====== DATA EXCERPT

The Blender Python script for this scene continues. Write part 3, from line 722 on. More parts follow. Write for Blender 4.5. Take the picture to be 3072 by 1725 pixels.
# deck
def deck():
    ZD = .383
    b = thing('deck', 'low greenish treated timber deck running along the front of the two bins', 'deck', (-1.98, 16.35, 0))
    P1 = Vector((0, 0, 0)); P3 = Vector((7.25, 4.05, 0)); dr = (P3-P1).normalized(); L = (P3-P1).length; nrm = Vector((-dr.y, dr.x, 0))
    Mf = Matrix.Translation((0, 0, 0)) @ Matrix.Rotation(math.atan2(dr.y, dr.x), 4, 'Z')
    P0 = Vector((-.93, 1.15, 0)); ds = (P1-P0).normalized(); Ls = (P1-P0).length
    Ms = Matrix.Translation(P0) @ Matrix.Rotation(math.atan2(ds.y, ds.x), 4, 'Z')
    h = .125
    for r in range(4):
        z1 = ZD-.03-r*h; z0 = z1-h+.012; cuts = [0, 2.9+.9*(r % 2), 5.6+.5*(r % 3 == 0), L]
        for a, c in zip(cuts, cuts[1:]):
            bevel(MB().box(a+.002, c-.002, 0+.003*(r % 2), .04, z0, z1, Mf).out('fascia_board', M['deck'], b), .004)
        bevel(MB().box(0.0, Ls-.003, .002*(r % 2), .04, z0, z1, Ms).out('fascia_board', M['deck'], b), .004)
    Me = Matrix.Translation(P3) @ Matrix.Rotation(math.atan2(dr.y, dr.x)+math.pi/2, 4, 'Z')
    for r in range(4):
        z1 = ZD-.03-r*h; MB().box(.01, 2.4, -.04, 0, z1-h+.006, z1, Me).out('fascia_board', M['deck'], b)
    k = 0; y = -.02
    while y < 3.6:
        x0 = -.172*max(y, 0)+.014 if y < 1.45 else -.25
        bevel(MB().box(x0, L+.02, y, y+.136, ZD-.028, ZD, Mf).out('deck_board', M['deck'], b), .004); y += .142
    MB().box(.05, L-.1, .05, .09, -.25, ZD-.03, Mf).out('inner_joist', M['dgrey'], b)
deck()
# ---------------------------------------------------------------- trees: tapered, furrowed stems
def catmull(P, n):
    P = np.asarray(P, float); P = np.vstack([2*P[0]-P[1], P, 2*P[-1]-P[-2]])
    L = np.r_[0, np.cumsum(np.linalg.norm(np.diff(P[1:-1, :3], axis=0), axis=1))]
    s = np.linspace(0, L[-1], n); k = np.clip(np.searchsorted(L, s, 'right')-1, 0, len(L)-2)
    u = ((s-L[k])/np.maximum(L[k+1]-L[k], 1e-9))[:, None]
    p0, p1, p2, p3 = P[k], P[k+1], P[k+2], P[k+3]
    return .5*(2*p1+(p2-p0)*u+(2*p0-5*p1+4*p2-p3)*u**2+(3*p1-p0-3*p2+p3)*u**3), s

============

§ **GIVEN REQUEST**
Repeat the listing exactly, from its first line to its last.

§ **RESPONSE FOR THIS EXERCISE**
The Blender Python script for this scene continues. Write part 3, from line 722 on. More parts follow. Write for Blender 4.5. Take the picture to be 3072 by 1725 pixels.
# deck
def deck():
    ZD = .383
    b = thing('deck', 'low greenish treated timber deck running along the front of the two bins', 'deck', (-1.98, 16.35, 0))
    P1 = Vector((0, 0, 0)); P3 = Vector((7.25, 4.05, 0)); dr = (P3-P1).normalized(); L = (P3-P1).length; nrm = Vector((-dr.y, dr.x, 0))
    Mf = Matrix.Translation((0, 0, 0)) @ Matrix.Rotation(math.atan2(dr.y, dr.x), 4, 'Z')
    P0 = Vector((-.93, 1.15, 0)); ds = (P1-P0).normalized(); Ls = (P1-P0).length
    Ms = Matrix.Translation(P0) @ Matrix.Rotation(math.atan2(ds.y, ds.x), 4, 'Z')
    h = .125
    for r in range(4):
        z1 = ZD-.03-r*h; z0 = z1-h+.012; cuts = [0, 2.9+.9*(r % 2), 5.6+.5*(r % 3 == 0), L]
        for a, c in zip(cuts, cuts[1:]):
            bevel(MB().box(a+.002, c-.002, 0+.003*(r % 2), .04, z0, z1, Mf).out('fascia_board', M['deck'], b), .004)
        bevel(MB().box(0.0, Ls-.003, .002*(r % 2), .04, z0, z1, Ms).out('fascia_board', M['deck'], b), .004)
    Me = Matrix.Translation(P3) @ Matrix.Rotation(math.atan2(dr.y, dr.x)+math.pi/2, 4, 'Z')
    for r in range(4):
        z1 = ZD-.03-r*h; MB().box(.01, 2.4, -.04, 0, z1-h+.006, z1, Me).out('fascia_board', M['deck'], b)
    k = 0; y = -.02
    while y < 3.6:
        x0 = -.172*max(y, 0)+.014 if y < 1.45 else -.25
        bevel(MB().box(x0, L+.02, y, y+.136, ZD-.028, ZD, Mf).out('deck_board', M['deck'], b), .004); y += .142
    MB().box(.05, L-.1, .05, .09, -.25, ZD-.03, Mf).out('inner_joist', M['dgrey'], b)
deck()
# ---------------------------------------------------------------- trees: tapered, furrowed stems
def catmull(P, n):
    P = np.asarray(P, float); P = np.vstack([2*P[0]-P[1], P, 2*P[-1]-P[-2]])
    L = np.r_[0, np.cumsum(np.linalg.norm(np.diff(P[1:-1, :3], axis=0), axis=1))]
    s = np.linspace(0, L[-1], n); k = np.clip(np.searchsorted(L, s, 'right')-1, 0, len(L)-2)
    u = ((s-L[k])/np.maximum(L[k+1]-L[k], 1e-9))[:, None]
    p0, p1, p2, p3 = P[k], P[k+1], P[k+2], P[k+3]
    return .5*(2*p1+(p2-p0)*u+(2*p0-5*p1+4*p2-p3)*u**2+(3*p1-p0-3*p2+p3)*u**3), s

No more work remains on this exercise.